Dataset items
## BEGIN

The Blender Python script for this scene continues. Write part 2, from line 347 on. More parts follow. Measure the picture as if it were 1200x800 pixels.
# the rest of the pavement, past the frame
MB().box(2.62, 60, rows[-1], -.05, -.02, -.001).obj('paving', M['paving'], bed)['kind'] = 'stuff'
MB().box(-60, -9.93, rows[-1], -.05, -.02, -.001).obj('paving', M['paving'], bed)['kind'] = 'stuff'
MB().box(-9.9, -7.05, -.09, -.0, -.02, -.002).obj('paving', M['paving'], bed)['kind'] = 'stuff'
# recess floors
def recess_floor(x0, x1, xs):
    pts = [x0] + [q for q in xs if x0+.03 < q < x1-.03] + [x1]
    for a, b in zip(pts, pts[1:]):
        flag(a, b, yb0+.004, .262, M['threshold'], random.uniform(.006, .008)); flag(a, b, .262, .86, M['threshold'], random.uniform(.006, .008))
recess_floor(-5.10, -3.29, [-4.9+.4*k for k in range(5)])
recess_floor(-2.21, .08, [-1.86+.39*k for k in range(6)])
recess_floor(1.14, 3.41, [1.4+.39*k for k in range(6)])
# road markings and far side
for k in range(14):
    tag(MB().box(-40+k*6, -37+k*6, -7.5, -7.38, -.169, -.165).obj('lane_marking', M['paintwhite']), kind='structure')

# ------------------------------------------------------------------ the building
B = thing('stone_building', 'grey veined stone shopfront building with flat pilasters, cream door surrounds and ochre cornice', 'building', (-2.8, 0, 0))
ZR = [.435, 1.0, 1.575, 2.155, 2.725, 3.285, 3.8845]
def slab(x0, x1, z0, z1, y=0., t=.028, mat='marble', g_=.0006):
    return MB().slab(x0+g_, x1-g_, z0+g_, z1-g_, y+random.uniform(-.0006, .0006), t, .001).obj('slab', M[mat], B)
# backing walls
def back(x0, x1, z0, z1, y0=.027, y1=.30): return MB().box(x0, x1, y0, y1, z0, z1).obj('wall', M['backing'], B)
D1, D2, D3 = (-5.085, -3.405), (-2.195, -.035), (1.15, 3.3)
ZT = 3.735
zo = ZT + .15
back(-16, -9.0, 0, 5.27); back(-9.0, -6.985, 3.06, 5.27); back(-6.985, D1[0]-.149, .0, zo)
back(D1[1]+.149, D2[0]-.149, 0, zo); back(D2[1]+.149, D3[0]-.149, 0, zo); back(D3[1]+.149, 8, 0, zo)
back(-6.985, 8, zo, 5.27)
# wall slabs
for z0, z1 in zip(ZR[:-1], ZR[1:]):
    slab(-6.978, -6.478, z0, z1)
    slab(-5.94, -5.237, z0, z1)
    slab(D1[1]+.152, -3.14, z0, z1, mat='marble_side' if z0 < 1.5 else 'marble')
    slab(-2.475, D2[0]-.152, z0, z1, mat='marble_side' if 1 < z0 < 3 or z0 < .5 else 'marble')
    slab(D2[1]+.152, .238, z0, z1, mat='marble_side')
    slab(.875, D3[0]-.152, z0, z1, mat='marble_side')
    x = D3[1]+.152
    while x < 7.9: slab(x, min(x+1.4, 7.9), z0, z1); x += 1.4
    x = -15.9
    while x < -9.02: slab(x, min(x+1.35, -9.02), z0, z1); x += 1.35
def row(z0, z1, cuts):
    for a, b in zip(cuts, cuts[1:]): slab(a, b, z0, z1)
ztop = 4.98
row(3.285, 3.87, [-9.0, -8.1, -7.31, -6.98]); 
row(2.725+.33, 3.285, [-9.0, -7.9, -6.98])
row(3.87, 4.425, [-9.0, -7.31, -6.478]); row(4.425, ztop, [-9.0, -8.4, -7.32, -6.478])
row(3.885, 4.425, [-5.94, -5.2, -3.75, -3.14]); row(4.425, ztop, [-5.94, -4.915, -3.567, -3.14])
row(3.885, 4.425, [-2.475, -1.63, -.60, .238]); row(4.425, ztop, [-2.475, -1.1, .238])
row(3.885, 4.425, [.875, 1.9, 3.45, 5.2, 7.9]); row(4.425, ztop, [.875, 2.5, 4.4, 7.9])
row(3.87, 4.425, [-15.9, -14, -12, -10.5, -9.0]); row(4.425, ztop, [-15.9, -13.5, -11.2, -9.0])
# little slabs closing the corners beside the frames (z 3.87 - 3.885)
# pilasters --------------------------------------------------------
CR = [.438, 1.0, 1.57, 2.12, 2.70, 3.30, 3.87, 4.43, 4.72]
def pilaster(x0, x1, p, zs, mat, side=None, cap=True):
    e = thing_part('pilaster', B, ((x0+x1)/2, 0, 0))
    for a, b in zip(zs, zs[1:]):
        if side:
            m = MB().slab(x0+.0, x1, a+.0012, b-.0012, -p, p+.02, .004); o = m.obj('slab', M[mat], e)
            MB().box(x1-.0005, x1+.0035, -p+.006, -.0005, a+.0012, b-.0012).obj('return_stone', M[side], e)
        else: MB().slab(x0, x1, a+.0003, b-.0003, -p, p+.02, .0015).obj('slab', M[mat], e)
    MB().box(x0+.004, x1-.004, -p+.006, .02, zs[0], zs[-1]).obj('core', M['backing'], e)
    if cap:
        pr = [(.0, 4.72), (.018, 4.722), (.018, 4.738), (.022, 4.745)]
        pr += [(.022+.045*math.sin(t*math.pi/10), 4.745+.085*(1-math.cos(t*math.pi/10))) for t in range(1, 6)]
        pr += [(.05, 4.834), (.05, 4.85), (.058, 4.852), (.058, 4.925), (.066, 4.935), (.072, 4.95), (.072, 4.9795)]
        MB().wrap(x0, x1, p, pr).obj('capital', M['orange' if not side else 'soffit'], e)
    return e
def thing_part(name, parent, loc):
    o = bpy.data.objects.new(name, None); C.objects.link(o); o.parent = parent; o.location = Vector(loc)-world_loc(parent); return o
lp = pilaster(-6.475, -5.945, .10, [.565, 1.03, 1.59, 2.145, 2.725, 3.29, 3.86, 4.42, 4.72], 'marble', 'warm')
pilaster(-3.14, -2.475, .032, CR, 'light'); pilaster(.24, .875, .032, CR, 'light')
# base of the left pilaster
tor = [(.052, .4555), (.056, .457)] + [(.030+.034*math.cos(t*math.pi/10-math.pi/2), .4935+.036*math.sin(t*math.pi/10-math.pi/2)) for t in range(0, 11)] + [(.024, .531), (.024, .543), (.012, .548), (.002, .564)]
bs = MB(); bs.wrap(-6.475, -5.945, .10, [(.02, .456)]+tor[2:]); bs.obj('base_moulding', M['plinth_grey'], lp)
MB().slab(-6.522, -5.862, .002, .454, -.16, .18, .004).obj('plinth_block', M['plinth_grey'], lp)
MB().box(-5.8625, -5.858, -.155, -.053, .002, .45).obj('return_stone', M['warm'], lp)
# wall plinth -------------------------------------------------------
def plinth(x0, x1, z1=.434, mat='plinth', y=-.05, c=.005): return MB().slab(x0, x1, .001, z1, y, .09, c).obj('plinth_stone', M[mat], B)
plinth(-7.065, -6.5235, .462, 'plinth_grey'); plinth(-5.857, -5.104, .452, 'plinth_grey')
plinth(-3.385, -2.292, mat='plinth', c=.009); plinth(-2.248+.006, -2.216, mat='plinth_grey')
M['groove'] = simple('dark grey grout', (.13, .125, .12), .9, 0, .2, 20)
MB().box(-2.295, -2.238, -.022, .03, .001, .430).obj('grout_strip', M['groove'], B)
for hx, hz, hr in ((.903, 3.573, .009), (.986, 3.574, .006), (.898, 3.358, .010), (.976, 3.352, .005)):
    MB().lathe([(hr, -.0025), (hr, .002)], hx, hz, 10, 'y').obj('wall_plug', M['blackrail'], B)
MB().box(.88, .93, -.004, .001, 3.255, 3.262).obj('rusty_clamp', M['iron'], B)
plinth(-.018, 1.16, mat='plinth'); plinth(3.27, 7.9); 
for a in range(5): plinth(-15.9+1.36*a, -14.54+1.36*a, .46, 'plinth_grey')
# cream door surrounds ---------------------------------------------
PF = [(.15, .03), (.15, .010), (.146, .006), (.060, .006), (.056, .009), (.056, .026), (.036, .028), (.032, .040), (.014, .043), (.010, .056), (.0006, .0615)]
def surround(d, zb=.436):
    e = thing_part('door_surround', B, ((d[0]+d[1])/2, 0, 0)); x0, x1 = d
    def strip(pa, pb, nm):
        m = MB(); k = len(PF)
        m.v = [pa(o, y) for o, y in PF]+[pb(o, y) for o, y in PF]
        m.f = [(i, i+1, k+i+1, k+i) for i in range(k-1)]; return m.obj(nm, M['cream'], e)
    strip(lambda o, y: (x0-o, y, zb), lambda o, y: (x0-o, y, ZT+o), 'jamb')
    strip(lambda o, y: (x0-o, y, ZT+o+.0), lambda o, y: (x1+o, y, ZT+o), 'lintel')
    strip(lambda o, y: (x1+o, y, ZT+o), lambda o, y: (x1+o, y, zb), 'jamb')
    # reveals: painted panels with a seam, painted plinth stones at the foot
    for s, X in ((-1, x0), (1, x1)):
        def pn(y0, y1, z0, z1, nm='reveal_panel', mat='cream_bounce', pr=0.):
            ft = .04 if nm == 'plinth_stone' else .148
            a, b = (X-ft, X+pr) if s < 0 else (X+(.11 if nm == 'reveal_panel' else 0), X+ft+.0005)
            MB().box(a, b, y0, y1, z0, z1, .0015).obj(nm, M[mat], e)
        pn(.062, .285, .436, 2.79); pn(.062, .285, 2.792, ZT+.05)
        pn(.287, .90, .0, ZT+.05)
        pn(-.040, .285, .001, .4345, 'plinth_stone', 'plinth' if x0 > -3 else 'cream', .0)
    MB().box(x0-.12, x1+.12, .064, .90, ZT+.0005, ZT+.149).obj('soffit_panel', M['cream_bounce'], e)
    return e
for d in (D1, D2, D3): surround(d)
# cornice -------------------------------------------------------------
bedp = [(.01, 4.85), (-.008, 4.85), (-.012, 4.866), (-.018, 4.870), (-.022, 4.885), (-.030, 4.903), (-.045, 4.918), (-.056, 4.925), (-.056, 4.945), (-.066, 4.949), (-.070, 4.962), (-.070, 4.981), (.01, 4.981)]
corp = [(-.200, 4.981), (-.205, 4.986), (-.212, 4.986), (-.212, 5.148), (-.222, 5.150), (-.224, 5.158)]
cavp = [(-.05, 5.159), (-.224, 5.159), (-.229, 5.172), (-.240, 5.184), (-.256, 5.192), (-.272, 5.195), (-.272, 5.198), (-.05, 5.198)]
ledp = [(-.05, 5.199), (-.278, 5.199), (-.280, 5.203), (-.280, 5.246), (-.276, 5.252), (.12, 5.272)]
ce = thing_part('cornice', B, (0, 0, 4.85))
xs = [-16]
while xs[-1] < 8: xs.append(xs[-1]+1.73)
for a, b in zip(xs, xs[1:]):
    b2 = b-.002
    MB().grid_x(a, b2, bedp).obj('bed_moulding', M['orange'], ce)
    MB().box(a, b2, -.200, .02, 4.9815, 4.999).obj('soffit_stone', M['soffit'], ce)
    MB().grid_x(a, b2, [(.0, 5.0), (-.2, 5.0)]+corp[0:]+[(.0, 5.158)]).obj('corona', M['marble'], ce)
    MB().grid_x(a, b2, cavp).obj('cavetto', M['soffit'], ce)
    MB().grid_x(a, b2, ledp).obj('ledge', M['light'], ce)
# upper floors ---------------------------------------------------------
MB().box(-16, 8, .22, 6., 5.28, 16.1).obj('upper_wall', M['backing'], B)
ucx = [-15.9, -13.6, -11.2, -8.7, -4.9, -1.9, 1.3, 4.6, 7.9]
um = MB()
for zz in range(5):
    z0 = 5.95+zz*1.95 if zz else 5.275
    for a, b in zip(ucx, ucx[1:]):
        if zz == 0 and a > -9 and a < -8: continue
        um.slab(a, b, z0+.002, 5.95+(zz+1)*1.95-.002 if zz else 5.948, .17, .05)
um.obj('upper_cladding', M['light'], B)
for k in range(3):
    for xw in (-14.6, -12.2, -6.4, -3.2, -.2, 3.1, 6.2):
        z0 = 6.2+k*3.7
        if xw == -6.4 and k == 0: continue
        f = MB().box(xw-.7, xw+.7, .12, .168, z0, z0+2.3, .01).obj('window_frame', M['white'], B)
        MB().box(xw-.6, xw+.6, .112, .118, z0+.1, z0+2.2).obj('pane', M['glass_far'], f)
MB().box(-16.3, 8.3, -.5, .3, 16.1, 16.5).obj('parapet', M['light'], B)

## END
## BEGIN

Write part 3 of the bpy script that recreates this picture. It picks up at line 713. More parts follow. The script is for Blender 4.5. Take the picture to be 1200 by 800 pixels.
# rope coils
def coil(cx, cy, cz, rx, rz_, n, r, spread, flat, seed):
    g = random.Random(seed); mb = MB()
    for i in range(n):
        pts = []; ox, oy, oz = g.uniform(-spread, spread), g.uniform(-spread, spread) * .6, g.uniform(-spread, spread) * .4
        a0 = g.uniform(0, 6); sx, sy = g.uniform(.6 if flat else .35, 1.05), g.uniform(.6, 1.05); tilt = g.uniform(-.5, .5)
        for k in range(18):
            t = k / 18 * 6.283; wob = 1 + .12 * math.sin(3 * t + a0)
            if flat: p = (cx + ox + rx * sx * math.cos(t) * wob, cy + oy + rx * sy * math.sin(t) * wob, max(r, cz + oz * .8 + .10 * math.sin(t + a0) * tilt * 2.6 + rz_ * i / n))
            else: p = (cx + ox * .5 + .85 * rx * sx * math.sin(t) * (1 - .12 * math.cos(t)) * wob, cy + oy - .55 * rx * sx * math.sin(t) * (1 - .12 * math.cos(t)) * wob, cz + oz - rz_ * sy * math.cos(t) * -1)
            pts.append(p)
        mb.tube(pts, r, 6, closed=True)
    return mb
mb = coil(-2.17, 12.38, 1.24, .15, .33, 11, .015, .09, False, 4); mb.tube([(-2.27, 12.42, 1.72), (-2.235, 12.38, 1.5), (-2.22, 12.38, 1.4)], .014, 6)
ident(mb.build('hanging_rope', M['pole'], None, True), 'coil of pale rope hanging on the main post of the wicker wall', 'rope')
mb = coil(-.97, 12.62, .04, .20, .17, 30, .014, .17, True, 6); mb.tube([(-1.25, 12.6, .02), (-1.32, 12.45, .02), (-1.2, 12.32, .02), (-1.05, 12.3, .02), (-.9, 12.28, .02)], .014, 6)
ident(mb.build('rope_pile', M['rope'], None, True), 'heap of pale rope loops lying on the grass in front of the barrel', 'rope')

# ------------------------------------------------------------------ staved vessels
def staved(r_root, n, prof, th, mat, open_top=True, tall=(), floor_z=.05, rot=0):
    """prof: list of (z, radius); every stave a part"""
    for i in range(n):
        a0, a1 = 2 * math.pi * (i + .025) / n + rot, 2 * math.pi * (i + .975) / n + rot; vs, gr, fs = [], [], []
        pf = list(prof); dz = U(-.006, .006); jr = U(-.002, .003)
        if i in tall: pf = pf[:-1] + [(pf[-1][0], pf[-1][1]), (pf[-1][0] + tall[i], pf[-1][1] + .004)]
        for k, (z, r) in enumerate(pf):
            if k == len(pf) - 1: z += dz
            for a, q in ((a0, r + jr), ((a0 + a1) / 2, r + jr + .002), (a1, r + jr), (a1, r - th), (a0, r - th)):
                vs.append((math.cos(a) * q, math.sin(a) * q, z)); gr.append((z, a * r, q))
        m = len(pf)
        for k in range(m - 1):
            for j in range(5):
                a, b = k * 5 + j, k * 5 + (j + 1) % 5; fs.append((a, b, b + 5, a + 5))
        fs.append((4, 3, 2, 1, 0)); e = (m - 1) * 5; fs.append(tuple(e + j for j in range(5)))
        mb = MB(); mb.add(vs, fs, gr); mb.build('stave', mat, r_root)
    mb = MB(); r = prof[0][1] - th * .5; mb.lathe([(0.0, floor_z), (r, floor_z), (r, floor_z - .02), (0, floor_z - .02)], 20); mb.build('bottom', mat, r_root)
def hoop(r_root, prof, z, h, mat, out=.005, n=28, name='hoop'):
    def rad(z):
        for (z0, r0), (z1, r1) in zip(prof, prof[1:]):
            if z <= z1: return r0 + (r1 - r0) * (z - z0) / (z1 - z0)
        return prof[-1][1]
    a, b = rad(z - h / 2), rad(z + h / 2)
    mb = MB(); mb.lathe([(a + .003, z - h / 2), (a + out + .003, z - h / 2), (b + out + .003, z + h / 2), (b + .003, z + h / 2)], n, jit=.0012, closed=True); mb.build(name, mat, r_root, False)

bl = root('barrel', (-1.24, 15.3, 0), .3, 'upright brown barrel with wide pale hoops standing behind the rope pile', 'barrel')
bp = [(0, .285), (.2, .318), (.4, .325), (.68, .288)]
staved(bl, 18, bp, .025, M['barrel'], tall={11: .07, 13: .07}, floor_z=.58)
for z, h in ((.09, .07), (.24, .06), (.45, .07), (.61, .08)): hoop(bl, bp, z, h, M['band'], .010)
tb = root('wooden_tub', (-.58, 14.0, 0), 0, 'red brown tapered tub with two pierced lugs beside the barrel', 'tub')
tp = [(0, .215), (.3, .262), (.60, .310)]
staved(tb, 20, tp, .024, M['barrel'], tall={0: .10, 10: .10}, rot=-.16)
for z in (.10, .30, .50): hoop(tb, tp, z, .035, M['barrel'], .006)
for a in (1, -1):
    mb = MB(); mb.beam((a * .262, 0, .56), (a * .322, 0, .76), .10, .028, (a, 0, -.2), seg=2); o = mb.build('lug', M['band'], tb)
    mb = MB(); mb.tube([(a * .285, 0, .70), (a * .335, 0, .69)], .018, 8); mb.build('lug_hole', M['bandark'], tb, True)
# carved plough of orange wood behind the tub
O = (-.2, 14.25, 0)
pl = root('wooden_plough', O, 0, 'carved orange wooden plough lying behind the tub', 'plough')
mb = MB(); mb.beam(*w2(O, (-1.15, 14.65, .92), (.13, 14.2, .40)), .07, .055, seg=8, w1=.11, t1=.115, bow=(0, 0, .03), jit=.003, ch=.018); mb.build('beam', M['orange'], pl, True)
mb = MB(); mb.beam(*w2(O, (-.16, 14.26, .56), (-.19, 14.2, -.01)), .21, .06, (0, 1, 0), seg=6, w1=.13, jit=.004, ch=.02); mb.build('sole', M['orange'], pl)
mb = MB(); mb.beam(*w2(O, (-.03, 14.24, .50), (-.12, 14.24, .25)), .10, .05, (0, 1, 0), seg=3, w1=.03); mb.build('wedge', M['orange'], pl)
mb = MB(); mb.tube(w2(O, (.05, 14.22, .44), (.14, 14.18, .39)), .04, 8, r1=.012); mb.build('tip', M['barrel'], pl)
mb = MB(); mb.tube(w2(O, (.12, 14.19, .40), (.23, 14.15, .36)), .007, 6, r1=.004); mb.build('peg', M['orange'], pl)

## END

WORK TO BE COMPLETED:
Repeat, character for character, the lines of the material above from the line with "The Blender Python" through the line with "-.165).obj('lane_marking', M['paintwhite']), kind='structure')".

RESULT OF THIS EXERCISE:
The Blender Python script for this scene continues. Write part 2, from line 347 on. More parts follow. Measure the picture as if it were 1200x800 pixels.
# the rest of the pavement, past the frame
MB().box(2.62, 60, rows[-1], -.05, -.02, -.001).obj('paving', M['paving'], bed)['kind'] = 'stuff'
MB().box(-60, -9.93, rows[-1], -.05, -.02, -.001).obj('paving', M['paving'], bed)['kind'] = 'stuff'
MB().box(-9.9, -7.05, -.09, -.0, -.02, -.002).obj('paving', M['paving'], bed)['kind'] = 'stuff'
# recess floors
def recess_floor(x0, x1, xs):
    pts = [x0] + [q for q in xs if x0+.03 < q < x1-.03] + [x1]
    for a, b in zip(pts, pts[1:]):
        flag(a, b, yb0+.004, .262, M['threshold'], random.uniform(.006, .008)); flag(a, b, .262, .86, M['threshold'], random.uniform(.006, .008))
recess_floor(-5.10, -3.29, [-4.9+.4*k for k in range(5)])
recess_floor(-2.21, .08, [-1.86+.39*k for k in range(6)])
recess_floor(1.14, 3.41, [1.4+.39*k for k in range(6)])
# road markings and far side
for k in range(14):
    tag(MB().box(-40+k*6, -37+k*6, -7.5, -7.38, -.169, -.165).obj('lane_marking', M['paintwhite']), kind='structure')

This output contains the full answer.